I suppose like me, you’re tired of listening to all the second-guessing and Monday morning quarterbacking over the Super Bowl last week.
While I enjoy pro football, I’m not into the fantasy end of it. Truth is, I have absolutely no idea how it works, and the longer I don’t know, the better off I figure I am, nor do I buy any of the team memorabilia.
While a Cowboy and Texan fan, I’ve been impressed the last few years about the Colts.
Did you notice how many oddsmakers and prognosticators picked them to win the Super Bowl. I could be wrong, but other than the fanatical Saints’ fans, no one picked them.
In all the two-week build up to the game, everyone had an opinion, an observation, a comment, or some sort of reflection.
I don’t recollect any of the writers picking N’Awlins. The comments ran from ‘Sorry, Saints, the Colts have too much,’ to ‘Why the Colts will win and the Saints lose.’
Whether you read the local papers, online comments, magazines, or listened to the radio, all were predicting the Colts. The night before the game, I ran into a friend at the store and he asked me who I picked. Like everyone except New Orleans’ fanatics, I said the Colts.
I remember one writer stating that even if a team jumped on Peyton Manning the first couple quarters, that he was bright enough to figure them out by the fourth quarter. That, announced the scribe, was the explanation for so many fourth quarter comebacks to win games.
While I enjoy the game, I’m certain no expert, but I thought about the old boy’s comment. If that were the case, why didn’t some defensive guru come up with a difference defense in the fourth quarter.
Now teams might be doing it. You couldn’t prove it by me one way or another. When I look at a defense, I see eleven guys trying to smash down eleven others to get to the ball. If there is a scheme there, I don’t see it.
I remember when football was ‘the biggest with the mostest the fastest.’
Imagine my surprise when a Saint player in the post game hoopla commented that the coach had not only put in a first have defensive scheme, but a third quarter one and a fourth quarter one.
Did it help?
Well, the Saints won, but there seemed to me to be enough ‘ifs’ to warrant a player muttering a short prayer of thanks for some plays.

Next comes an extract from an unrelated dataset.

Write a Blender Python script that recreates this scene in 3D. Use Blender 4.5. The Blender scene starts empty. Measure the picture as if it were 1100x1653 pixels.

What ‘if’, N’awlins had not recovered the onside kick beginning the second half; what ‘if’ the Colts
had not tried three successive running plays after they had stopped the Saints at the goal line;
what ‘if’ the Saint CB had been half-a-step slower and missed the interception?
The Colts were moving then, and maybe the psychological damage a touchdown would wreak among the Saints would have been enough for Manning to score again.
Of course, it’s like a horse race. You never know who might pull off an upset.
If they replayed the game next week, it could very easily go the other way.
The Saints are good; the Colts are good. Which is the better team? Is Manning the best quarterback, or is it Drew Brees? I don’t know, but I’d hate to have to live off the difference between them.
Some old codger friends of mine were discussing that question. One fairly perceptive gent said, “Put it this way. If you were in a tie game, which of the two quarterback would you most dread facing?”
I suppose the answer to that question provides about the clearest distinction between the two.